Six members of a single family — four adults and two young boys — and four other swimmers had been swept away by a powerful and deceptive riptide churning below the water's surface.There is much more of this amazing story, and I highly recommend reading the whole thing.
...There was no lifeguard on duty, and law enforcement on the scene had opted to wait for a rescue boat. People on the beach had no rescue equipment, only boogie boards, surf boards and their arms and legs.
"Form a human chain!" they started shouting.
...By then, Ursrey and the other eight people stranded with her had already been in the water for nearly 20 minutes, fighting for their lives.
...Tabatha Monroe and her wife, Brittany, in Panama City for a birthday getaway, were the first two to hear the boys' panicked cries for help. The couple had just gone into the water when they saw the boys far from shore. They swam over and grabbed hold of their boogie boards.

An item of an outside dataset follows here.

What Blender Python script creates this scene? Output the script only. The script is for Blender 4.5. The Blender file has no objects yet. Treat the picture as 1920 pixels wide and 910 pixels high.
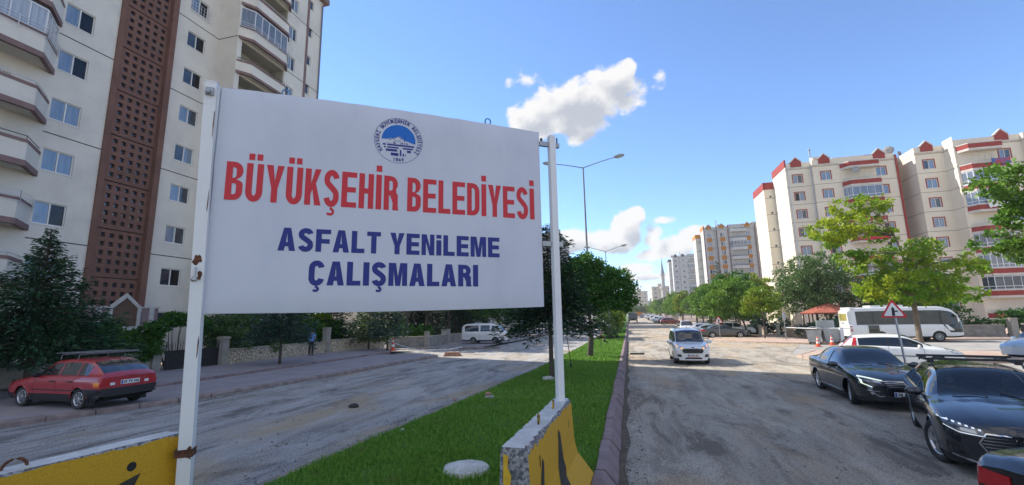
import bpy, math, random
import numpy as np
from mathutils import Vector, Matrix
from mathutils.bvhtree import BVHTree
from mathutils.geometry import delaunay_2d_cdt
R = math.radians
SC = bpy.context.scene
COL = SC.collection
random.seed(7)
RNG = np.random.default_rng(7)

# ------------------------------------------------------------------ camera
CAM_H = 2.45
cam_data = bpy.data.cameras.new('camera')
cam = bpy.data.objects.new('camera', cam_data)
COL.objects.link(cam)
cam_data.sensor_fit = 'HORIZONTAL'
cam_data.sensor_width = 36.0
cam_data.lens = 36.0 * 838.0 / 1920.0
cam_data.clip_start = 0.05
cam_data.clip_end = 5000.0
_m = [[0.967884, 0.05981, 0.244178], [0.250717, -0.158299, -0.95503], [-0.018467, 0.985578, -0.168211]]
cam.matrix_world = Matrix([[_m[0][0], _m[0][1], _m[0][2], 0.0],
                           [_m[1][0], _m[1][1], _m[1][2], 0.0],
                           [_m[2][0], _m[2][1], _m[2][2], CAM_H],
                           [0, 0, 0, 1]])
SC.camera = cam
SC.render.resolution_x, SC.render.resolution_y = 1024, 485

# ------------------------------------------------------------------ light
SUN_EL, SUN_AZ = R(40.0), R(21.0)      # sun stands to the left of the road, a little ahead
to_sun = Vector((-math.cos(SUN_AZ) * math.cos(SUN_EL), math.sin(SUN_AZ) * math.cos(SUN_EL), math.sin(SUN_EL)))
sun_data = bpy.data.lights.new('sun', 'SUN')
sun_data.energy = 3.7
sun_data.angle = R(0.5)
sun_data.color = (1.0, 0.93, 0.82)
sun = bpy.data.objects.new('sun', sun_data)
COL.objects.link(sun)
sun.rotation_euler = to_sun.to_track_quat('Z', 'Y').to_euler()
sun.location = (0, 0, 60)
SC.view_settings.view_transform = 'Standard'
SC.view_settings.look = 'None'
SC.view_settings.gamma = 1.0
SC.view_settings.exposure = 1.08
SC.cycles.max_bounces = 6
SC.cycles.diffuse_bounces = 3
SC.cycles.glossy_bounces = 3
SC.cycles.transmission_bounces = 4
SC.cycles.transparent_max_bounces = 8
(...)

But when they tried towing them back to shore, the women couldn't break free of the current. ...So much water went up Tabatha Monroe's nose that she was sure she would drown, she told The Post.
"I was exhausted," she said.
On shore, the human chain began forming, first with just five volunteers, then 15, then dozens more as the rescue mission grew more desperate.
...At one point, the 67-year-old woman told the rescuers "to just let her go" and save themselves. Instead, Ursrey's husband and nephew held Franz's body up as they struggled to keep their own heads above water.
"That's when the chain got the biggest," Ursrey said. "They linked up wrists, legs, arms. If they were there, they were helping."
Nearly an hour after they first started struggling, just as the sun prepared to set, all 10 of the stranded swimmers were safely back on shore.
The entire beach began to applaud.
One of the women who was involved in the rescue said in a Facebook post about the incident: "To see people from different races and genders come into action to help TOTAL strangers is absolutely amazing to see!! People who didn't even know each other went HAND IN HAND IN A LINE, into the water to try and reach them. Pause and just IMAGINE that. ... At the end when we got the last person in, our chain grew to 70 strangers holding hand in hand to save these people."
It is amazing. And if there were any fuckwads standing on the beach screaming at people in need of help, "You shouldn't have gone in the water if you aren't able to save yourselves from drowning!" or "Only moochers depend on other people to save their lives when they're having a heart attack in the ocean!" or "Let the market save you!", we haven't heard a damn thing about it.
Because history will only remember the people who stood on the beach and formed a chain to help their fellow humans, and will forget anyone whose sneering judgment overwhelmed their compassion.